MATERIAL
****
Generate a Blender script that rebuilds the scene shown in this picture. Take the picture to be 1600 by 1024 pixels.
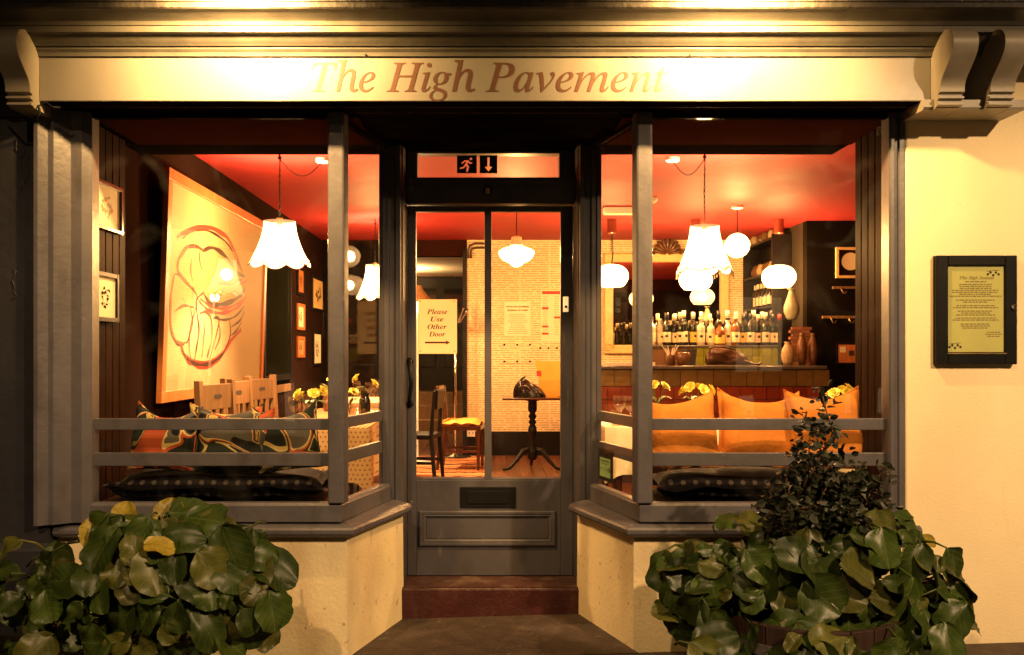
import bpy, bmesh, math, random, json
from mathutils import Vector, Matrix, Euler
from mathutils.geometry import tessellate_polygon
R = math.radians
random.seed(11)
scene = bpy.context.scene
for o in list(bpy.data.objects): bpy.data.objects.remove(o)

# ------------------------------------------------------------ camera, sky, exposure
F, CD, CH = 1430.0, 4.13, 1.36           # focal length in photo pixels, camera distance, camera height
cam = bpy.data.cameras.new('camera'); camo = bpy.data.objects.new('camera', cam)
scene.collection.objects.link(camo); scene.camera = camo
camo.location = (0, -CD, CH); camo.rotation_euler = (R(90), 0, 0)
cam.sensor_width = 36; cam.lens = 36 * F / 1600
cam.shift_x = (800 - 766) / 1600; cam.shift_y = (551 - 512) / 1600
cam.clip_start = 0.05; cam.clip_end = 600
w = bpy.data.worlds.new('World'); scene.world = w; w.use_nodes = True
nt = w.node_tree; sky = nt.nodes.new('ShaderNodeTexSky'); sky.sky_type = 'NISHITA'
sky.sun_disc = False; sky.sun_elevation = R(-3); sky.sun_rotation = R(200)
bg = nt.nodes['Background']; nt.links.new(sky.outputs[0], bg.inputs[0]); bg.inputs[1].default_value = 0.05
STREET_W, FASCIA_W, SHADE_W, SHADE_E, GLOBE_E = 1400, 360, 310, 3.7, 4.4
LAMPC = (1, .57, .19)                     # fascia spots
STREETC = (1, .64, .33)                   # street light
ROOMC = (1, .60, .26)                     # tungsten bulbs
vs = scene.view_settings
vs.view_transform = 'Standard'; vs.look = 'None'; vs.exposure = 0; vs.gamma = 1
cy = scene.cycles
scene.render.engine = 'CYCLES'
cy.use_denoising = True; cy.max_bounces = 9; cy.diffuse_bounces = 4; cy.glossy_bounces = 5
cy.transparent_max_bounces = 24; cy.sample_clamp_indirect = 4; cy.caustics_reflective = False; cy.caustics_refractive = False
COL = scene.collection

def P(px, py, Y):                        # the point at depth Y that the photo shows at a pixel
    d = (Y + CD) / F
    return Vector(((px - 766) * d, Y, CH - (py - 551) * d))
def PX(px, Y): return (px - 766) * (Y + CD) / F
def PZ(py, Y): return CH - (py - 551) * (Y + CD) / F

# ------------------------------------------------------------ materials
MATS = {}
def newmat(name):
    m = bpy.data.materials.new(name); m.use_nodes = True; MATS[name] = m
    return m, m.node_tree.nodes, m.node_tree.links, m.node_tree.nodes['Principled BSDF']
def mat(name, col, rough=.5, var=.12, vscale=6, bump=0, bscale=60, metal=0, spec=.5, rnd=0, coat=0, dirt=None, sub=0, speck=None):
    """plain procedural material: two octaves of colour drift, optional grain relief, stains and per-object tint"""
    m, N, L, b = newmat(name)
    tc = N.new('ShaderNodeTexCoord')
    n1 = N.new('ShaderNodeTexNoise'); n1.inputs['Scale'].default_value = vscale; n1.inputs['Detail'].default_value = 6
    n1.inputs['Roughness'].default_value = .65
    L.new(tc.outputs['Object'], n1.inputs['Vector'])
    rp = N.new('ShaderNodeValToRGB'); e = rp.color_ramp.elements
    e[0].position = .28; e[1].position = .72
    e[0].color = (*[c * (1 - var) for c in col], 1); e[1].color = (*[min(1, c * (1 + var)) for c in col], 1)
    L.new(n1.outputs['Fac'], rp.inputs[0]); out = rp.outputs[0]
    if dirt:
        n2 = N.new('ShaderNodeTexNoise'); n2.inputs['Scale'].default_value = dirt[1]; n2.inputs['Detail'].default_value = 9
        mp = N.new('ShaderNodeMapping'); mp.inputs['Scale'].default_value = (1, 1, .35)
        L.new(tc.outputs['Object'], mp.inputs[0]); L.new(mp.outputs[0], n2.inputs['Vector'])
        r2 = N.new('ShaderNodeValToRGB'); r2.color_ramp.elements[0].position = .52; r2.color_ramp.elements[1].position = .75
        L.new(n2.outputs['Fac'], r2.inputs[0])
        mu = N.new('ShaderNodeMath'); mu.operation = 'MULTIPLY'; mu.inputs[1].default_value = dirt[2]
        L.new(r2.outputs[0], mu.inputs[0])
        mx = N.new('ShaderNodeMixRGB'); mx.inputs[2].default_value = (*dirt[0], 1)
        L.new(mu.outputs[0], mx.inputs[0]); L.new(out, mx.inputs[1]); out = mx.outputs[0]
    if speck:
        for sc_, th_, zs in ((speck[1], speck[2], 1), (speck[1] * .22, speck[2] - .02, .12)):
            n4 = N.new('ShaderNodeTexNoise'); n4.inputs['Scale'].default_value = sc_; n4.inputs['Detail'].default_value = 4
            m4 = N.new('ShaderNodeMapping'); m4.inputs['Scale'].default_value = (1, 1, zs); L.new(tc.outputs['Object'], m4.inputs[0]); L.new(m4.outputs[0], n4.inputs['Vector'])
            r4 = N.new('ShaderNodeMapRange'); r4.inputs[1].default_value = th_; r4.inputs[2].default_value = th_ + .06; r4.inputs[4].default_value = speck[3]
            L.new(n4.outputs['Fac'], r4.inputs[0]); x4 = N.new('ShaderNodeMixRGB'); x4.inputs[2].default_value = (*speck[0], 1); L.new(r4.outputs[0], x4.inputs[0]); L.new(out, x4.inputs[1]); out = x4.outputs[0]
    if rnd:
        oi = N.new('ShaderNodeObjectInfo'); hs = N.new('ShaderNodeHueSaturation')
        mr = N.new('ShaderNodeMapRange'); mr.inputs[3].default_value = 1 - rnd; mr.inputs[4].default_value = 1 + rnd
        L.new(oi.outputs['Random'], mr.inputs[0]); L.new(mr.outputs[0], hs.inputs['Value'])
        L.new(out, hs.inputs['Color']); out = hs.outputs[0]
    L.new(out, b.inputs['Base Color'])
    rr = N.new('ShaderNodeMapRange'); rr.inputs[3].default_value = max(.03, rough - .1); rr.inputs[4].default_value = min(1, rough + .1)
    L.new(n1.outputs['Fac'], rr.inputs[0]); L.new(rr.outputs[0], b.inputs['Roughness'])
    b.inputs['Metallic'].default_value = metal; b.inputs['Specular IOR Level'].default_value = spec
    b.inputs['Coat Weight'].default_value = coat
    if sub: b.inputs['Subsurface Weight'].default_value = sub
    if bump:
        n3 = N.new('ShaderNodeTexNoise'); n3.inputs['Scale'].default_value = bscale; n3.inputs['Detail'].default_value = 7
        L.new(tc.outputs['Object'], n3.inputs['Vector'])
        bp = N.new('ShaderNodeBump'); bp.inputs['Strength'].default_value = bump; bp.inputs['Distance'].default_value = .01
        L.new(n3.outputs['Fac'], bp.inputs['Height']); L.new(bp.outputs[0], b.inputs['Normal'])
    return m
def wood(name, col, col2, axis=2, scale=14, rough=.4, coat=0, bump=.15, rnd=.15, spec=.4):
    m, N, L, b = newmat(name)
    tc = N.new('ShaderNodeTexCoord'); mp = N.new('ShaderNodeMapping')
    s = [scale] * 3; s[axis] = scale * .07; mp.inputs['Scale'].default_value = s
    oi = N.new('ShaderNodeObjectInfo'); ad = N.new('ShaderNodeVectorMath'); ad.operation = 'ADD'
    L.new(tc.outputs['Object'], ad.inputs[0]); L.new(oi.outputs['Random'], ad.inputs[1])
    L.new(ad.outputs[0], mp.inputs[0])
    n = N.new('ShaderNodeTexNoise'); n.inputs['Scale'].default_value = 3; n.inputs['Detail'].default_value = 8; n.inputs['Distortion'].default_value = .6
    L.new(mp.outputs[0], n.inputs['Vector'])
    rp = N.new('ShaderNodeValToRGB'); e = rp.color_ramp.elements; e[0].position = .3; e[1].position = .7
    e[0].color = (*col, 1); e[1].color = (*col2, 1); L.new(n.outputs['Fac'], rp.inputs[0])
    hs = N.new('ShaderNodeHueSaturation'); mr = N.new('ShaderNodeMapRange'); mr.inputs[3].default_value = 1 - rnd; mr.inputs[4].default_value = 1 + rnd
    L.new(oi.outputs['Random'], mr.inputs[0]); L.new(mr.outputs[0], hs.inputs['Value']); L.new(rp.outputs[0], hs.inputs['Color'])
    L.new(hs.outputs[0], b.inputs['Base Color']); b.inputs['Roughness'].default_value = rough; b.inputs['Coat Weight'].default_value = coat; b.inputs['Specular IOR Level'].default_value = spec
    bp = N.new('ShaderNodeBump'); bp.inputs['Strength'].default_value = bump; bp.inputs['Distance'].default_value = .004
    L.new(n.outputs['Fac'], bp.inputs['Height']); L.new(bp.outputs[0], b.inputs['Normal'])
    return m
def emit(name, col, strength, base=(.8, .75, .65)):
    m, N, L, b = newmat(name)
    b.inputs['Base Color'].default_value = (*base, 1); b.inputs['Roughness'].default_value = .6
    tc = N.new('ShaderNodeTexCoord'); n = N.new('ShaderNodeTexNoise'); n.inputs['Scale'].default_value = 9
    L.new(tc.outputs['Object'], n.inputs['Vector'])
    mr = N.new('ShaderNodeMapRange'); mr.inputs[3].default_value = strength * .88; mr.inputs[4].default_value = strength * 1.12
    L.new(n.outputs['Fac'], mr.inputs[0]); L.new(mr.outputs[0], b.inputs['Emission Strength'])
    b.inputs['Emission Color'].default_value = (*col, 1)
    return m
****
EXERCISE TASK
Without any pictures, reproduce the lines from the first one in the material through the line that has "for o in list(bpy.data.objects): bpy.data.objects.remove(o)", exactly as they appear.

FULL ANSWER
Generate a Blender script that rebuilds the scene shown in this picture. Take the picture to be 1600 by 1024 pixels.
import bpy, bmesh, math, random, json
from mathutils import Vector, Matrix, Euler
from mathutils.geometry import tessellate_polygon
R = math.radians
random.seed(11)
scene = bpy.context.scene
for o in list(bpy.data.objects): bpy.data.objects.remove(o)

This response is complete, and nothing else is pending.